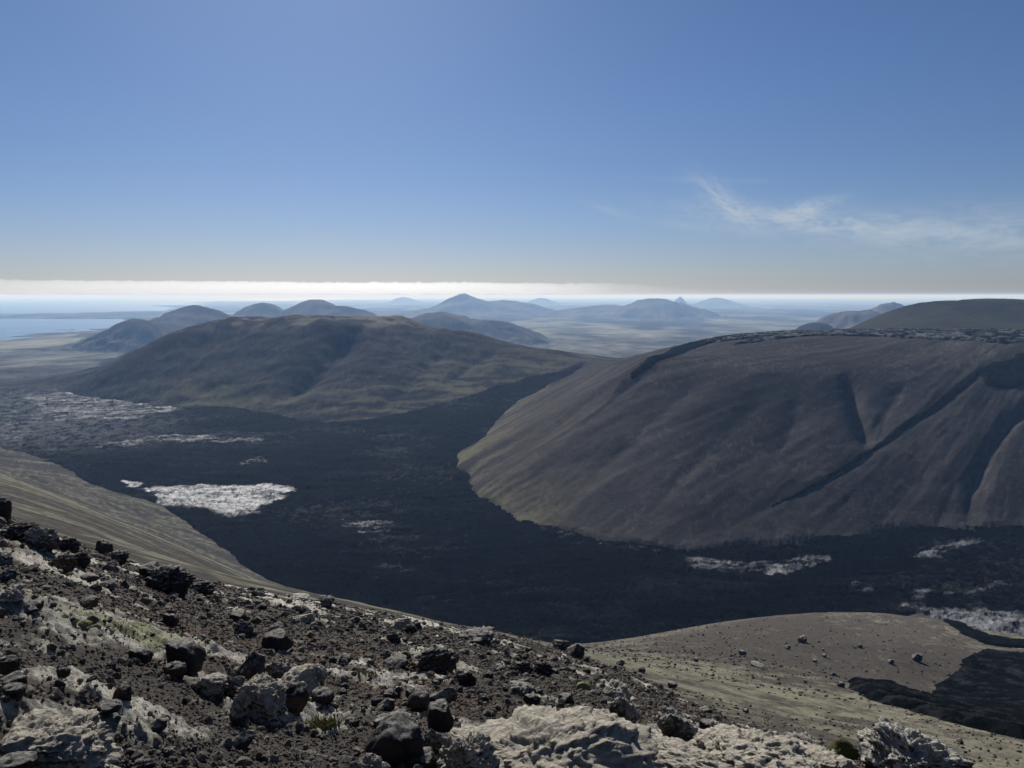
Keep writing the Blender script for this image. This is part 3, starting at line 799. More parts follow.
# ---- the brow: finely modelled ground round the camera
x, y, nr, na = polar(1.0, 62, .0052, -50, 50, .10)
r = np.hypot(x, y); az = np.arctan2(x, y); re_ = smooth_edge(az, E_R)
zn = near_full(x, y)
zt = H(x, y, lava_pull=False)
wt = sstep(1.05, 1.45, r / re_)
z = zn * (1 - wt) + (zt + (zn - near_base(x, y)) * .5) * wt
pm = pale_mask(x, y)
n1 = fbm2(x / .9, y / .9, 4, 601, gain=.6); n2 = fbm2(x / 5, y / 5, 3, 611)
tone = lerp((.062, .051, .041), (.128, .106, .083), np.clip(.5 + .7 * n1, 0, 1))
rust = sstep(.12, .5, n2 + .4 * n1)[:, None] * .5; tone = tone * (1 - rust) + np.array((.115, .068, .042)) * rust
pm_ = (pm * np.clip(.72 + .95 * fbm2(x / .22, y / .22, 4, 621, gain=.7), .1, 1))[:, None]
tone = tone * (1 - pm_) + np.array((.70, .65, .54)) * pm_
gx, gy, _ = ray_hit(72, 622, near_base, 3, 60); gr = sstep(1.0, .3, np.sqrt(((x - gx) / 1.5) ** 2 + ((y - gy) / 1.1) ** 2) + .9 * n1)[:, None] * .7
tone = tone * (1 - gr) + np.array((.30, .30, .14)) * gr
# far right part of the brow passes into the olive slope
ol = (sstep(-7, -3, np.degrees(az)) * sstep(.85, 1.3, r / re_ + .3 * n2))[:, None]
d2 = R(52.); u2 = x * math.sin(d2) + y * math.cos(d2); v2 = x * math.cos(d2) - y * math.sin(d2)
s3 = fbm2(v2 / 5.0, u2 / 11, 6, 215, gain=.75); ow = np.clip(.45 + 1.5 * s3, 0, 1)
tone = tone * (1 - ol) + lerp((.112, .098, .084), (.28, .265, .19), ow) * ol
i00 = np.arange(nr - 1)[:, None] * na + np.arange(na - 1)[None, :]
kb = (r / re_)[i00] < 1.5
v_, q_, a_ = compact(np.stack([x, y, z + CAMZ], -1), grid_faces(nr, na, kb), {'tone': tone})
new_obj('rocky_ground', mesh_np('rocky_ground', v_, q_, attrs=a_), M_brow, kind='structure')
print('brow', time.time() - T0)

def brow_z(x, y):
    """ground of the brow without its finest grain"""
    r = np.hypot(x, y); re = smooth_edge(np.arctan2(x, y), E_R)
    a = near_full(x, y, False); w_ = sstep(1.05, 1.45, r / re)
    return a * (1 - w_) + (H(x, y, lava_pull=False) + (a - near_base(x, y)) * .5) * w_

# ================================================================== ROCKS
def ico(sub):
    bm = bmesh.new(); bmesh.ops.create_icosphere(bm, subdivisions=sub, radius=1.0)
    V = np.array([v.co[:] for v in bm.verts]); Fc = np.array([[v.index for v in f.verts] for f in bm.faces]); bm.free()
    return V, Fc
ICO = {s: ico(s) for s in (1, 2, 4, 5, 6)}
def cell3(p, seed):
    r = np.random.default_rng(seed); J = r.random((16, 16, 16, 4))
    i0 = np.floor(p).astype(int); best = np.full(len(p), 9.); val = np.zeros(len(p))
    for dx in (-1, 0, 1):
        for dy in (-1, 0, 1):
            for dz in (-1, 0, 1):
                i = i0 + (dx, dy, dz); j = J[i[:, 0] & 15, i[:, 1] & 15, i[:, 2] & 15]
                d = ((i + j[:, :3] - p) ** 2).sum(1); m = d < best
                best = np.where(m, d, best); val = np.where(m, j[:, 3], val)
    return val * 2 - 1
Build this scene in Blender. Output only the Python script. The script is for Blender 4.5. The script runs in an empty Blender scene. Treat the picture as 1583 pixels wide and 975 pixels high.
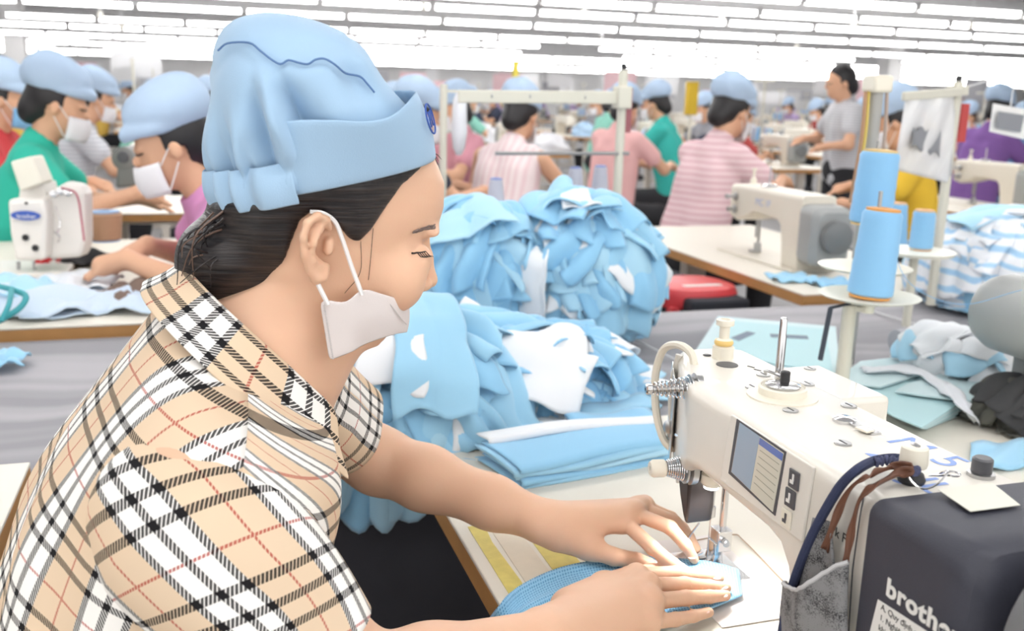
import bpy, bmesh, math, random
import numpy as np
from mathutils import Vector, Matrix, Euler
random.seed(7); RNG = np.random.RandomState(11)
SC = bpy.context.scene; COL = SC.collection
PI = math.pi
# ------------------------------------------------------------------ camera
W, H, F = 1583, 975, 1500.0
ROLL = math.radians(1.6); HY = 142; CZ = 1.32
PITCH = math.atan((H/2-HY)/F)
AU = math.radians(-72)                      # direction of the sewing rows in the room
U = np.array([math.cos(AU), math.sin(AU), 0.0]); V = np.array([-math.sin(AU), math.cos(AU), 0.0])
O = np.array([0, 0, CZ])
def ray(px, py):
    x = px-W/2; y = H/2-py; c, s = math.cos(ROLL), math.sin(ROLL)
    xr = x*c-y*s; yr = x*s+y*c; cp, sp = math.cos(PITCH), math.sin(PITCH)
    return np.array([xr, F*cp+yr*sp, -F*sp+yr*cp])/F
def loc(p): p = np.asarray(p, float); return np.array([p@U, p@V, p[2]])       # world -> row frame (u, v, z)
def wld(q): return U*q[0]+V*q[1]+np.array([0, 0, q[2]])
def pz(px, py, z): r = ray(px, py); return loc(O+r*((z-CZ)/r[2]))
def pu(px, py, u): r = ray(px, py); return loc(O+r*((u-O@U)/(r@U)))
def pv(px, py, v): r = ray(px, py); return loc(O+r*((v-O@V)/(r@V)))
def py_(px, py, Y): r = ray(px, py); return loc(O+r*(Y/r[1]))
cam = bpy.data.cameras.new('camera'); camo = bpy.data.objects.new('camera', cam); COL.objects.link(camo)
cam.sensor_width = 36; cam.lens = 36*F/W; cam.clip_start = .02; cam.clip_end = 200
_r = Vector((1, 0, 0)); _u = Vector((0, math.sin(PITCH), math.cos(PITCH))); _f = Vector((0, math.cos(PITCH), -math.sin(PITCH)))
_x = _r*math.cos(ROLL)+_u*math.sin(ROLL); _y = -_r*math.sin(ROLL)+_u*math.cos(ROLL)
M = Matrix((_x, _y, -_f)).transposed().to_4x4(); M.translation = Vector((0, 0, CZ)); camo.matrix_world = M
cam.dof.use_dof = True; cam.dof.focus_distance = .96; cam.dof.aperture_fstop = 6.5
SC.camera = camo
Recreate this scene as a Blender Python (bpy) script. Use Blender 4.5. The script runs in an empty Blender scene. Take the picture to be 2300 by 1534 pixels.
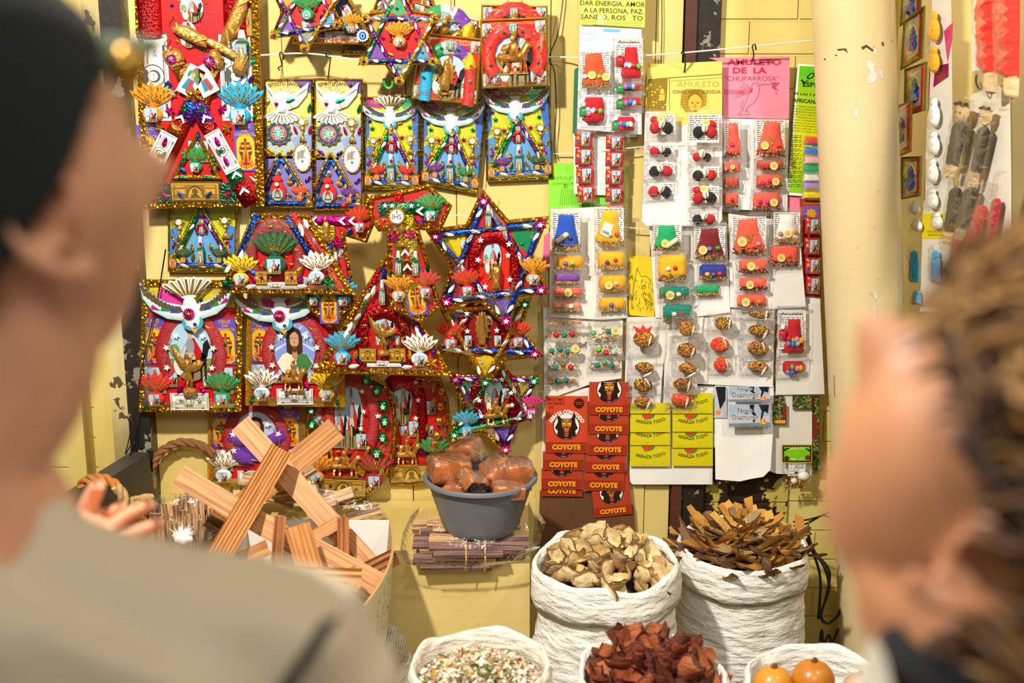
import bpy,bmesh,math,random
from mathutils import Vector,Matrix,noise,geometry
PI=math.pi
sc=bpy.context.scene
COL=sc.collection
R=random.Random(7)

# ------------------------------------------------------------------ camera
F=3000.0                      # focal length in pixels of the 2300 x 1534 frame
PITCH=math.radians(14.0)
CAM=Vector((0,0,1.6))
cp,sp=math.cos(PITCH),math.sin(PITCH)
cam=bpy.data.cameras.new('camera')
cam.sensor_width=36.0
cam.lens=F*36.0/2300.0
cam.clip_start=0.05
cam.dof.use_dof=True
cam.dof.focus_distance=2.95
cam.dof.aperture_fstop=3.1
camo=bpy.data.objects.new('camera',cam)
camo.location=CAM
camo.rotation_euler=(PI/2-PITCH,0,0)
COL.objects.link(camo)
sc.camera=camo
# ------------------------------------------------------------------ view
sc.view_settings.view_transform='Standard'
sc.view_settings.look='None'
sc.view_settings.gamma=1.0
sc.view_settings.exposure=0.12
sc.view_settings.use_curve_mapping=False
sc.cycles.max_bounces=6
sc.cycles.transparent_max_bounces=16
sc.cycles.glossy_bounces=3
sc.cycles.diffuse_bounces=3
sc.cycles.caustics_reflective=False
sc.cycles.caustics_refractive=False
sc.cycles.sample_clamp_indirect=4.0
sc.cycles.use_denoising=True
# ------------------------------------------------------------------ world: the dim market hall around the stall
w=bpy.data.worlds.new('market_hall');sc.world=w;w.use_nodes=True
nt=w.node_tree;nt.nodes.clear()
out=nt.nodes.new('ShaderNodeOutputWorld');bg=nt.nodes.new('ShaderNodeBackground')
tc=nt.nodes.new('ShaderNodeTexCoord');vo=nt.nodes.new('ShaderNodeTexVoronoi');vo.inputs['Scale'].default_value=5.0
rp=nt.nodes.new('ShaderNodeValToRGB')
rp.color_ramp.elements[0].position=0.10;rp.color_ramp.elements[0].color=(6.0,5.4,4.4,1)  # bright spots added to the hall as lamp-like reflections for the foil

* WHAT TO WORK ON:
Look above for the line with "Recreate this scene" and the line with "R=random.Random(7)", then copy exactly the lines from the first through the second, both kept, with no pictures.

* FINAL RESULT:
Recreate this scene as a Blender Python (bpy) script. Use Blender 4.5. The script runs in an empty Blender scene. Take the picture to be 2300 by 1534 pixels.
import bpy,bmesh,math,random
from mathutils import Vector,Matrix,noise,geometry
PI=math.pi
sc=bpy.context.scene
COL=sc.collection
R=random.Random(7)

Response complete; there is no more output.